View Full Version : Tasmanian leatherwood sparkling mead

02-01-2014, 09:29 AM
Hi this my first post and i'm hoping for some tips and pointers on this mead

1 kilo leatherwood honey
600 grams blossom honey to take the edge off
1 cup blackcurrents (bettter than raisins imo)
1 cup french oak chips for spice
3 teabags
Water for 5 litre end product
Gervin g4 yeast

I want this to be a medium sparkling mead. Will i need to expect a certain amount of sediment in the bottles? Any way to reduce sediment? General tips appreciated

02-01-2014, 11:42 AM
Leatherwood and "Blossom" honey ? Sounds like you've been too Paynes (at Hurstpierpoint).....
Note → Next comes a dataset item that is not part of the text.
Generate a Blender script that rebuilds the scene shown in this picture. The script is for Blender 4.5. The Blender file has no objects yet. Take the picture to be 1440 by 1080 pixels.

5 litres ? A European standard size for demi-john type jars/jugs.....

So without some practice and likely some more kit, you will likely find "medium/sparkling" not so easy.

its probable that you'll need more nutrient than just the black currants.

dry and sparkling is straight forward, not easy but straight forward......

any sweetness would likely need some non-fermentable sweetener.

I haven't used that yeast as I usually get Lalvin yeasts in mail order (there are some HBS who stock lalvin yeasts), so I don't know its properties etc. Normally you'd use a champagne yeast, but only ferment to 14% ABV, then once its cleared and aged, you'd carry out "methode champenoise" to sparkle it.

you can of course, prime it like beer and bottle it in beer bottles but they hold a lower pressure, so you'd need to think on it.

you could easily make a sweet batch abd then force carbonate it in a keg and then chill it down as far as possible and then bottle it.........

02-01-2014, 01:11 PM
Yes, the honey is from paynes; Ive got a sack mead going using a blend of their mexican and orange blossom honey which is going very well, alcohol sitting at about 9% and rising on that one! Is there anything wrong with using paynes though?

Thanks for the info, the g4 is meant to have a maximum of 15% which i thought would be ideal as leatherwood mead is supposedly better when sweet. I suppose i will end up with a slightly cloudy product if i back sweeten and sparkle using the champagne method.

I am using tea as well as a nutrient; i had a stuck fermentation previously and adding tea and blackcurrents seem to get things going.

02-01-2014, 03:06 PM
Paynes honey is fine. I get some of mine tbere..... they're about 10 miles up the road from me.

As I say, you'll likely need more nutrients. Some in the currants but nothing in the tea really. Some boiled bread yeast and a vitamin B1 tablet crushed up.....

better still, some Tronozymol........

the 15 % is achievable, you're gonna need some gravity readings though. 1.3kg honey is a normal sort of level for a gallon/4.55 litres so your 1.6kg in 5 litres should be good.

The reason I'm going on about nutrients is that honey has plenty of sugars but bugger all else.

You'll just have to keep measuring the gravity to monitor the drop. Without a start gravity you won't know how far its dropped and be able to work out the strength.....

though you can just step feed extra bits of honey once it gets down to, say, 1.020. You just need to make sure its nourished correctly.

the "newbee" guide is linked in the left side yellow box. Its well worth the read......

02-02-2014, 07:16 AM
Thanks very much fatbloke, I will go have a read of the guide.